FIREARMS SAFETY AND SECURITY: WORKING TOGETHER
BASC’s dedicated firearms team is working actively with police forces across England and Wales to ensure that visits are in line with the Home Office guidance. The same is true of other organisations. This is good for responsible certificate holders, who welcome the reassurance it brings, and good for the police, who must make the best use of their resources.
Targeting resources is important given the actual number of firearms stolen or lost. At year end March 2014 there were 1,837,243 shotguns and firearms on certificate. During 2013/14, 330 shotguns and 85 firearms (including sound moderators) were stolen. In the same year 120 shotguns and 42 firearms were lost. This shows a declining trend in England and Wales over the past five years. The five-year total of 3,296 shotguns and firearms lost or stolen represents 0.18% of licensed firearms.
Shooting bodies are supportive of firearms safety and security, and crime prevention activities as everyone wishes to see those numbers fall further. Some unannounced visits will be made for reasons of threat, risk or harm that do not relate specifically to the certificate holder but may concern such factors as local rural or urban crime.
While all shooting organisations understood the Home Office guidance, we all questioned the need to expand the Crimestoppers family of telephone lines by establishing one dedicated to calls about firearms safety and security or sudden changes in the behaviour of certificate holders. Concerns were raised about whether a Crimestoppers line could sow confusion and lead to the sort of consequences we should all be seeking to avoid (such as malicious reporting by those opposed to shooting). In each case we highlighted that what might seem like a simple idea could actually hamper the efficient and effective use of resources.
Shooting organisations continued to work with the relevant authorities on firearms safety and security, suggesting alternatives to a separate Crimestoppers line that our members and certificate holders support, and using the power of shooting networks to help deploy resources centred on intelligence and risk. This work bore fruit.
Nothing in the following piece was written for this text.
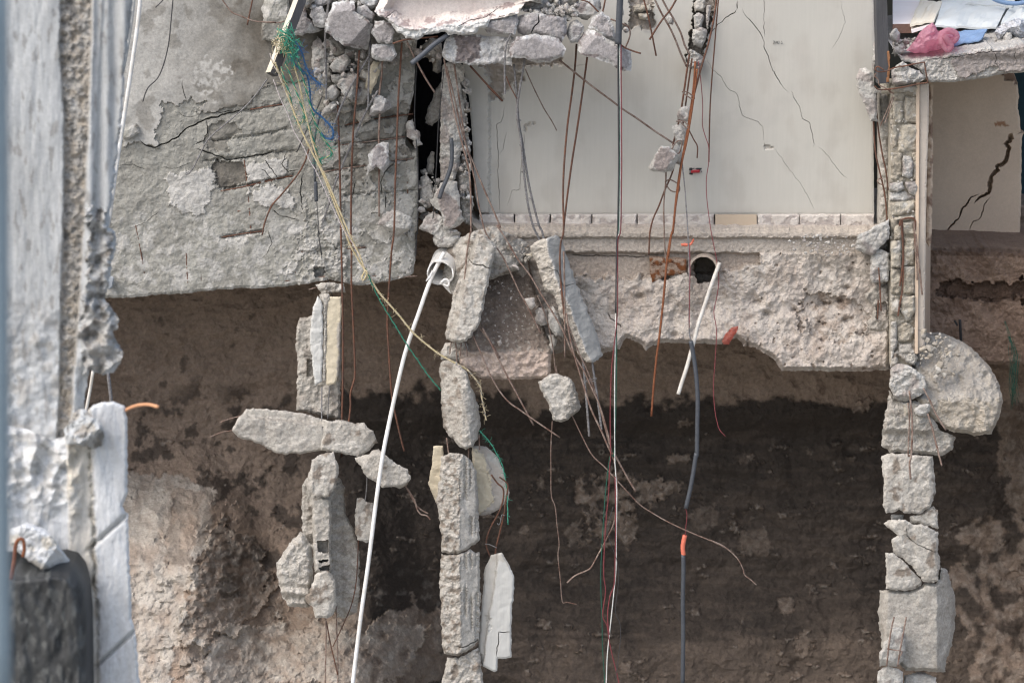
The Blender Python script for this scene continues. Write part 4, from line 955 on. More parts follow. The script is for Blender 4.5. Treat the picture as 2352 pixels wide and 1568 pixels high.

As ever, the lesson from this episode is, I believe, for policy makers to give more thought to establishing the exact nature of the problem they seek to address and then ensure the selection of the right mechanisms to achieve results and avoid unintended consequences.
5 PRINCIPLES OF BETTER REGULATION
Help is at hand for government and other public bodies in the form of the Five Principles of Better Regulation. The principles were identified by the Better Regulation Task Force in 1997 as the basic tests of whether any regulation is fit for purpose. The five are:
- Proportionality: regulators should intervene only when necessary. Remedies should be appropriate to the risk posed, and costs identified and minimised.
- Accountability: regulators must be able to justify their decisions and be subject to public scrutiny.
- Consistency: government rules and standards must be joined up and implemented fairly.
- Transparency: regulators should be open, and keep regulations simple and user-friendly.
- Targeting: regulation should be focused on the problem and minimise side-effects.
While not specifically designed to address the crime prevention objectives of the Crimestoppers lines, I would suggest that the Department for Business, Innovation and Skills’ Better Regulation Framework Manual, published in 2013, could nonetheless serve as a useful blueprint in the design of policy tools. Indeed, this 90-page document styles itself as practical guidance and includes a wealth of information, including the use of impact assessments to help policy makers fully think through and understand the consequences of possible and actual interventions.
Responsible certificate holders support the police in their efforts to help firearms certificate holders maintain the excellent record of firearms safety and security. Where there is specific intelligence of threat, risk or harm then the police should act. After all, it is in our interests and in our nation’s interests.